I suppose the problem is that I worry whether the changes I’m making are what’s needed. Some of the chapters I’ve edited have been rewritten three times. I’m getting there and by and large I’m pretty confident that the changes I’m settling on are the right ones. It’s a slow process though.

That’s one of the problems with first novels – to get the agent and the book deal it has to be perfect right off the bat. With subsequent books, you’re able to take soundings from your agent and editor from the start, even when it’s a germ of an idea, but in order to get the agent and the publisher you need to make it as good as it can be with hardly any input from others who know.*

While I’m making excuses, I do have to admit that I’ve lost some time due to family health problems, work happening on the house and The Son’s upcoming exams…

But I do have to get this finished. I’m actually planning how that’s going to happen (at last, I hear you cry – I’m sure everyone else already does that) by actually breaking it down into chunks and putting it into my diary so that it gets done. That also makes it feel like less of a mountain to climb.
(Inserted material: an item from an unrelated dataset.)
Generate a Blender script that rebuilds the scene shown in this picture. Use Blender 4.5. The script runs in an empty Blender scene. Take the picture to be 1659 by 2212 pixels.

I’m off now, but hopefully by the end of the month I’ll be back to tell you that the manuscript is polished up and that I’ve clicked ‘send’ on the email to send it to the prospective agent.

TTFN x

*Word to the wise – join a good critique group. The one I’m part of is amazing – positive and tough and funny and inspiring. If this ever makes it into bookshops it will be partly due to the perceptive comments of those writers.